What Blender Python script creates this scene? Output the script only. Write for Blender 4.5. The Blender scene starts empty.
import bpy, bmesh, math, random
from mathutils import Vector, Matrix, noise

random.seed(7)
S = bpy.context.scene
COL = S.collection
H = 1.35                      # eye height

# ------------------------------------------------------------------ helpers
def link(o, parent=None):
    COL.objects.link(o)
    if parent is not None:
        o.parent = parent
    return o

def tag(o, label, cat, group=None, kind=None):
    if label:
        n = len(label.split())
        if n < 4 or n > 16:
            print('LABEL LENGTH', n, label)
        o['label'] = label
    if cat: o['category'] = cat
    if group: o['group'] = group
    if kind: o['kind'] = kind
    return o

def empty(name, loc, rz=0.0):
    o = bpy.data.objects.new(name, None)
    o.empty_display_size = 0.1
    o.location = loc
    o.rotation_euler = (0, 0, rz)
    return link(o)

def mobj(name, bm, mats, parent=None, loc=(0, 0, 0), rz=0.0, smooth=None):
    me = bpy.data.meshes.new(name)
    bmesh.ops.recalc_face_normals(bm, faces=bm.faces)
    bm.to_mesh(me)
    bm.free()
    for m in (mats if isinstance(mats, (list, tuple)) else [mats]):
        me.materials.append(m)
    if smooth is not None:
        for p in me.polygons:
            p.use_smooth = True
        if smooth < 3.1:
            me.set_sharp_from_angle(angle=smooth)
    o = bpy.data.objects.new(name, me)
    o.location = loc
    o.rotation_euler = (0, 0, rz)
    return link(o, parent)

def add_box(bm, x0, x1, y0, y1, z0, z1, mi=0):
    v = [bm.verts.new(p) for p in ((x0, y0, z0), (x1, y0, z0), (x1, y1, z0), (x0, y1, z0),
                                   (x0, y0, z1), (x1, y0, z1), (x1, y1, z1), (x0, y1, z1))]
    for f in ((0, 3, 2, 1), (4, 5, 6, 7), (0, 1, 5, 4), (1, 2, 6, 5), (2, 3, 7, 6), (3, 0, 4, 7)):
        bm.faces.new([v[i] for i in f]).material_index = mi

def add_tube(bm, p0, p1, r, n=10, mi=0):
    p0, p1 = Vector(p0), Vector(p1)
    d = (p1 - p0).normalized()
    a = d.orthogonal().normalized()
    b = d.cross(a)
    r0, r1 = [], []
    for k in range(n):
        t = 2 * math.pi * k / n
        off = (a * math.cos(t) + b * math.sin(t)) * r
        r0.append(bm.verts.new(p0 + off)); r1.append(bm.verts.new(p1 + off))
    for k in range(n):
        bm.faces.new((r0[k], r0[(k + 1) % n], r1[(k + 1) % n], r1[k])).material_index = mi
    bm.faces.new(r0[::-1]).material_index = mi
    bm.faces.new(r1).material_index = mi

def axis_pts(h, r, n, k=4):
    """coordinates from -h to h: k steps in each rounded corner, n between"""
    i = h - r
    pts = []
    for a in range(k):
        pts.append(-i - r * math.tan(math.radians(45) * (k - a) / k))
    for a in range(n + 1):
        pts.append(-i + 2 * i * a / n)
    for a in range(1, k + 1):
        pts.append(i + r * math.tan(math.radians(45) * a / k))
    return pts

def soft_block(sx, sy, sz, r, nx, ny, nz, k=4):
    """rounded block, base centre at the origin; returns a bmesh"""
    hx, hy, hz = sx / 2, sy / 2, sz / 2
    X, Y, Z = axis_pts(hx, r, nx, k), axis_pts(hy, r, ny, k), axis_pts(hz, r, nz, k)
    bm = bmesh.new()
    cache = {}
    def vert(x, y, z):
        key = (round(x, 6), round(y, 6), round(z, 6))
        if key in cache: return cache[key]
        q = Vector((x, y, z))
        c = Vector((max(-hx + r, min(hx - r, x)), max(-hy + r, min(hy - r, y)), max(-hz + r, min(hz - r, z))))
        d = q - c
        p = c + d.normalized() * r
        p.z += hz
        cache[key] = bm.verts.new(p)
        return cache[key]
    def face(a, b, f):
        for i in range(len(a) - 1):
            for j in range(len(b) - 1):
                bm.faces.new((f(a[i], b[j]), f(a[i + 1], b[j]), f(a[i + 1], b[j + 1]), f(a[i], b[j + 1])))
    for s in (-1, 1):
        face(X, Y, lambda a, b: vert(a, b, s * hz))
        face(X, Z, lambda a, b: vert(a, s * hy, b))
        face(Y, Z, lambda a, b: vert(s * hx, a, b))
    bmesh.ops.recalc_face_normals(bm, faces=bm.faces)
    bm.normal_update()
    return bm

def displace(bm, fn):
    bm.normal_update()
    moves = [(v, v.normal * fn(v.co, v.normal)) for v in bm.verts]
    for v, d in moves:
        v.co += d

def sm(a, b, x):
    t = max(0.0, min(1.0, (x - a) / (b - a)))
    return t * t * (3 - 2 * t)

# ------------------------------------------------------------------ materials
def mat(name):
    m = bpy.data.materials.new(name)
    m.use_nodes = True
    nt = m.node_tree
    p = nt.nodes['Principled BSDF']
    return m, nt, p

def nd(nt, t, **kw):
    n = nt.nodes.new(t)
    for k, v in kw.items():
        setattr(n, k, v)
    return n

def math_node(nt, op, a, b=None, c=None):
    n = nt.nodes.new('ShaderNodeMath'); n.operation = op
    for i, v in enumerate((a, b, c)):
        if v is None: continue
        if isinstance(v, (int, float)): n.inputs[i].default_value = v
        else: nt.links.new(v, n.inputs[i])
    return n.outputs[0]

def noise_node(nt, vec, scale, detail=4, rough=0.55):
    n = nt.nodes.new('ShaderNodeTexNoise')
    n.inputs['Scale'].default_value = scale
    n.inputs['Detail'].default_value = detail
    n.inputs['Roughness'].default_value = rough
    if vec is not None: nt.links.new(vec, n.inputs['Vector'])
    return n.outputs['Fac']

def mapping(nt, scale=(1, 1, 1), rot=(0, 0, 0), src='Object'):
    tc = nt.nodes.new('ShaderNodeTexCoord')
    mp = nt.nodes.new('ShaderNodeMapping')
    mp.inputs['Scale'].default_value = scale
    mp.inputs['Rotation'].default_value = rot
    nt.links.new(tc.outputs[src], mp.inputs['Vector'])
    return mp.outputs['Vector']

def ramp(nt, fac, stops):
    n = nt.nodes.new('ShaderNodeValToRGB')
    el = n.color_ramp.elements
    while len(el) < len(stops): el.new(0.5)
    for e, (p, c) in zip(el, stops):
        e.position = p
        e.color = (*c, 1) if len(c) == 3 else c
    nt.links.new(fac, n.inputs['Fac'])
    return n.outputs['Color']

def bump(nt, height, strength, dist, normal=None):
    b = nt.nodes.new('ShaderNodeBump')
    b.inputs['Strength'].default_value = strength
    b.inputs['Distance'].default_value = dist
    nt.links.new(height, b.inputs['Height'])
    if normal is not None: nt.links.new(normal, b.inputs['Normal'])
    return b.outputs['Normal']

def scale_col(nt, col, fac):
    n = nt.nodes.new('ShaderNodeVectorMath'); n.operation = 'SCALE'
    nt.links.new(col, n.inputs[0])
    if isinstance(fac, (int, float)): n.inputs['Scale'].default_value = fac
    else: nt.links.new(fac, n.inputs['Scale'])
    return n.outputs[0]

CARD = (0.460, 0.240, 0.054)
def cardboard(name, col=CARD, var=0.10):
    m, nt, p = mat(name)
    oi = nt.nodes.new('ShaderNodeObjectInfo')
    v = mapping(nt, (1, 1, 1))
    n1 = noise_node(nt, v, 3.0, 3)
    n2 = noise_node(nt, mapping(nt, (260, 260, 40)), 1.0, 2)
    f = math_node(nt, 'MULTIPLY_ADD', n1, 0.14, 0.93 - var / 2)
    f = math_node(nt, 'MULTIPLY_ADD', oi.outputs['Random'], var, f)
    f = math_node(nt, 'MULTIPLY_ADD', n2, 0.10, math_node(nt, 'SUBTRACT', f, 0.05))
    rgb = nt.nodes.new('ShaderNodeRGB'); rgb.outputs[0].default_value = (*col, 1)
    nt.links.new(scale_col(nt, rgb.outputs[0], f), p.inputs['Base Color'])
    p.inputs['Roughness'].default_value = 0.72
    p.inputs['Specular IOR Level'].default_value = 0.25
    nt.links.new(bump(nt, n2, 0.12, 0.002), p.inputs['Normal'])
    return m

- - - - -

• _What is asked_
Look at the material above and copy, word for word, its lines from the first through the one containing "return link(o)".

• _Exercise output_
What Blender Python script creates this scene? Output the script only. Write for Blender 4.5. The Blender scene starts empty.
import bpy, bmesh, math, random
from mathutils import Vector, Matrix, noise

random.seed(7)
S = bpy.context.scene
COL = S.collection
H = 1.35                      # eye height

# ------------------------------------------------------------------ helpers
def link(o, parent=None):
    COL.objects.link(o)
    if parent is not None:
        o.parent = parent
    return o

def tag(o, label, cat, group=None, kind=None):
    if label:
        n = len(label.split())
        if n < 4 or n > 16:
            print('LABEL LENGTH', n, label)
        o['label'] = label
    if cat: o['category'] = cat
    if group: o['group'] = group
    if kind: o['kind'] = kind
    return o

def empty(name, loc, rz=0.0):
    o = bpy.data.objects.new(name, None)
    o.empty_display_size = 0.1
    o.location = loc
    o.rotation_euler = (0, 0, rz)
    return link(o)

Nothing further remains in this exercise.